Читатель видит теперь, многим ли я обязан Владимиру Порфирьевичу и могло ли во мне родиться к нему какое-нибудь чувство, кроме полнейшей благодарности. На третий год по поступлении в университет я мог последовать мнению Владимира Порфирьевича, что уже не годится моим родным оставаться крепостными крестьянами, когда у них сын и брат -- чиновник. Он с самого начала говорил мне, что отпускает нашу семью без выкупа, но думает, что следует повременить выходом ее из нашей деревни до той поры, пока будут у меня деньги для покупки моему отцу участка земли. "Из своей дачи я не могу отрезать ему участка, -- говорил он, -- потому что эта земля не моя, а мирская. Мирское получает человек даром от мира; но если он хочет иметь отдельную собственность, он должен сам приобресть ее". По окончании третьего года моей студенческой жизни, приехав в деревню на каникулы, я привез с собой сто рублей серебром, и мы с отцом купили у нашего соседа, помещика М., 15 десятин земли. За уплату недостававших денег поручился наш священник, и к следующему рождеству (1849 г.) я мог выплатить всю сумму, В июне этого года мой отец получил отпускную и приписался к званию свободных хлебопашцев. Этим кончается та часть моей истории, которую надобно знать читателю, чтобы судить о моих чувствах относительно сословия, к которому принадлежит В. П. Каракозов и в котором находится много людей, похожих на него. Благосостояние моей семьи, ее освобождение без всякого выкупа, мое воспитание -- всем этим я обязан благородному человеку, властью которого облагодетельствован я со всею своею семьей и которого благословляют все наши поселяне.

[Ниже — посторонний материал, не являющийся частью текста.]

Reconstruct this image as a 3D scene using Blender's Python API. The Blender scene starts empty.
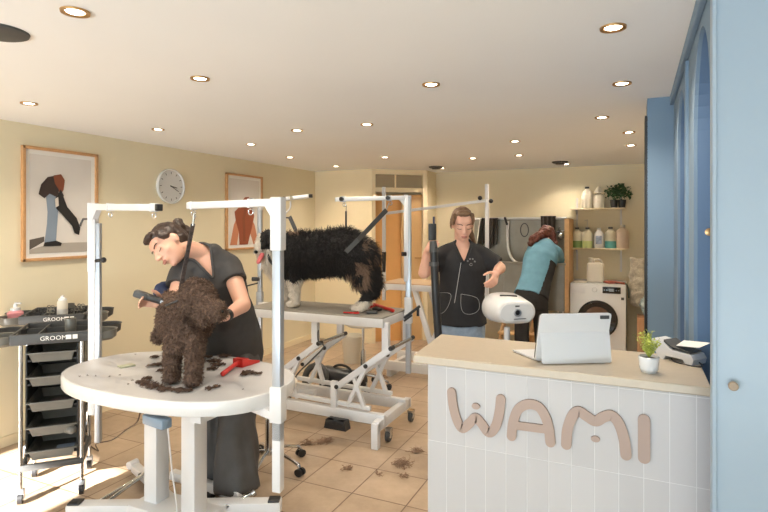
import bpy, bmesh, math, random
import numpy as np
from mathutils import Vector, Matrix, Euler, noise
random.seed(7)
rng = np.random.default_rng(7)
S = bpy.context.scene
COL = S.collection
PI = math.pi
V = Vector

# ------------------------------------------------------------------ camera
CAMH = 1.55; FPX = 540.0; YAW = math.atan(251/540.0); HY = 225.0
cd = bpy.data.cameras.new('camera'); cam = bpy.data.objects.new('camera', cd); COL.objects.link(cam)
cam.location = (0, 0, CAMH); cam.rotation_euler = (PI/2, 0, YAW)
cd.sensor_width = 36; cd.lens = FPX/768*36; cd.shift_y = -(256-HY)/768; cd.clip_start = .02
S.camera = cam
# ------------------------------------------------------------------ view, world
S.view_settings.view_transform = 'Standard'; S.view_settings.look = 'None'
S.view_settings.gamma = 1; S.view_settings.use_curve_mapping = False
S.view_settings.exposure = 0.57
w = bpy.data.worlds.new('world'); S.world = w; w.use_nodes = True
bgn = w.node_tree.nodes['Background']; bgn.inputs[0].default_value = (.80, .88, 1, 1); bgn.inputs[1].default_value = 1.6
# ------------------------------------------------------------------ sun, and area lights added at the assumed shop front
sd = bpy.data.lights.new('sun', 'SUN'); sd.energy = 34.0; sd.angle = math.radians(.6); sd.color = (1, .96, .9)
so = bpy.data.objects.new('sun', sd); COL.objects.link(so)
SUNDIR = V((.01, 1, -.386)).normalized()
so.rotation_euler = SUNDIR.to_track_quat('-Z', 'Y').to_euler(); so.location = (3, -4, 4)
def area(name, loc, rot, sx, sy, e, col):
    l = bpy.data.lights.new(name, 'AREA'); l.shape = 'RECTANGLE'; l.size = sx; l.size_y = sy; l.energy = e; l.color = col
    o = bpy.data.objects.new(name, l); COL.objects.link(o); o.location = loc; o.rotation_euler = rot; return o
area('assumed_daylight', (-1.35, -3.3, 1.35), (math.radians(92), 0, 0), 4.8, 1.7, 6, (.90, .96, 1))  # area light added for window light from the assumed shop front
area('added_ceiling_fill', (-1.35, -3.9, .2), (math.radians(90+60), 0, 0), 5.0, 1.4, 310, (.70, .87, 1))   # upward area light added to brighten the ceiling; no pavement is modelled

# ------------------------------------------------------------------ pixel helpers (true depths are always given)
FW = (-math.sin(YAW), math.cos(YAW)); RT = (math.cos(YAW), math.sin(YAW))
def P(px, py, Z):
    X = (px-384)/FPX*Z
    return V((Z*FW[0]+X*RT[0], Z*FW[1]+X*RT[1], CAMH-(py-HY)/FPX*Z))
def ray(px, py):
    X = (px-384)/FPX; return (FW[0]+X*RT[0], FW[1]+X*RT[1], -(py-HY)/FPX)
def onY(px, py, y):
    r = ray(px, py); s = y/r[1]; return V((r[0]*s, y, CAMH+r[2]*s))
def onX(px, py, x):
    r = ray(px, py); s = x/r[0]; return V((x, r[1]*s, CAMH+r[2]*s))
def onZ(px, py, z):
    r = ray(px, py); s = (z-CAMH)/r[2]; return V((r[0]*s, r[1]*s, z))

# ------------------------------------------------------------------ materials
MATS = {}
def mat(name, col, rough=.5, metal=0, nscale=0, namt=.08, bump=0, bscale=200, emit=None, estr=0, trans=0, coat=0, ior=None, sheen=0, sss=0, alpha=1):
    if name in MATS: return MATS[name]
    m = bpy.data.materials.new(name); m.use_nodes = True; nt = m.node_tree; b = nt.nodes['Principled BSDF']
    b.inputs['Roughness'].default_value = rough; b.inputs['Metallic'].default_value = metal
    tc = nt.nodes.new('ShaderNodeTexCoord')
    n = nt.nodes.new('ShaderNodeTexNoise'); n.inputs['Scale'].default_value = nscale or 6; n.inputs['Detail'].default_value = 4
    nt.links.new(tc.outputs['Object'], n.inputs['Vector'])
    r = nt.nodes.new('ShaderNodeValToRGB'); a = namt if nscale else .02
    r.color_ramp.elements[0].color = tuple(c*(1-a) for c in col)+(1,); r.color_ramp.elements[1].color = tuple(min(1, c*(1+a)) for c in col)+(1,)
    r.color_ramp.elements[0].position = .3; r.color_ramp.elements[1].position = .7
    nt.links.new(n.outputs['Fac'], r.inputs['Fac']); nt.links.new(r.outputs['Color'], b.inputs['Base Color'])
    if bump:
        n2 = nt.nodes.new('ShaderNodeTexNoise'); n2.inputs['Scale'].default_value = bscale; nt.links.new(tc.outputs['Object'], n2.inputs['Vector'])
        bp = nt.nodes.new('ShaderNodeBump'); bp.inputs['Strength'].default_value = bump; bp.inputs['Distance'].default_value = .005
        nt.links.new(n2.outputs['Fac'], bp.inputs['Height']); nt.links.new(bp.outputs['Normal'], b.inputs['Normal'])
    if emit: b.inputs['Emission Color'].default_value = emit+(1,); b.inputs['Emission Strength'].default_value = estr
    if trans: b.inputs['Transmission Weight'].default_value = trans
    if coat: b.inputs['Coat Weight'].default_value = coat; b.inputs['Coat Roughness'].default_value = .05
    if ior: b.inputs['IOR'].default_value = ior
    if sss: b.inputs['Subsurface Weight'].default_value = sss; b.inputs['Subsurface Radius'].default_value = (.01, .004, .002); b.inputs['Subsurface Scale'].default_value = .5
    if alpha < 1: b.inputs['Alpha'].default_value = alpha
    MATS[name] = m; return m
def s2l(r, g, b): return tuple(((c/255+.055)/1.055)**2.4 if c > 10 else c/255/12.92 for c in (r, g, b))

M_wall = mat('cream wall paint', s2l(230, 219, 190), .8, nscale=1.5, namt=.02, bump=.05, bscale=120)
M_wallb = mat('pale wall paint', s2l(240, 224, 190), .8, nscale=1.5, namt=.02)
M_ceil = mat('ceiling paint', s2l(244, 244, 244), .85, nscale=1, namt=.015)
M_white = mat('white powder coat', s2l(218, 218, 220), .35)
M_whiteg = mat('white gloss plastic', s2l(222, 222, 222), .22, coat=.3)
M_blue = mat('pale blue paint', s2l(122, 145, 166), .75, nscale=3, namt=.015)
M_bluep = mat('light blue door paint', s2l(148, 164, 177), .4, nscale=3, namt=.015)
M_blued = mat('deep blue paint', s2l(96, 122, 154), .7, nscale=3, namt=.02)
M_brass = mat('brushed brass', s2l(196, 158, 110), .35, 1)
M_black = mat('black plastic', s2l(34, 34, 36), .4)
M_gblack = mat('gloss black', s2l(18, 18, 20), .12, coat=.4)
M_dgrey = mat('dark grey plastic', s2l(72, 72, 72), .5, nscale=20, namt=.06)
M_mgrey = mat('smoky grey plastic', s2l(112, 110, 104), .4, nscale=20, namt=.06)
M_chrome = mat('chrome', s2l(205, 208, 212), .15, 1)
M_steel = mat('stainless steel', s2l(150, 146, 136), .42, .9, nscale=8, namt=.06)
M_alu = mat('brushed aluminium', s2l(176, 182, 190), .35, .55)
M_rub = mat('grey rubber', s2l(90, 90, 90), .7)
M_red = mat('red plastic', s2l(214, 52, 46), .35)
M_oak = mat('light oak', s2l(200, 152, 104), .5, nscale=30, namt=.1)
M_pine = mat('pine wood', s2l(216, 176, 128), .55, nscale=20, namt=.08)
M_skin = mat('skin', s2l(222, 172, 148), .5, nscale=12, namt=.04, sss=.1)
M_lip = mat('lips', s2l(184, 122, 108), .4)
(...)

Не знаю, справедливо ли мне кажется, но мне кажется, что история, подобная моей, может служить некоторым ручательством за отсутствие односторонних пристрастий во взгляде на задачу безобидной для обеих сторон развязки крепостных отношений. По своему происхождению принадлежу я к крепостным крестьянам. Но всем тем, чем я дорожу теперь, я обязан помещичьей власти. Мои родные и товарищи моего детства, приязнию которых я горжусь и доныне, -- из сословия крепостных крестьян. Мой второй отец и многие из знакомых и друзей, приобретенных мною со времени моей университетской жизни, -- из сословия помещиков. Я равно желаю добра и тем и другим.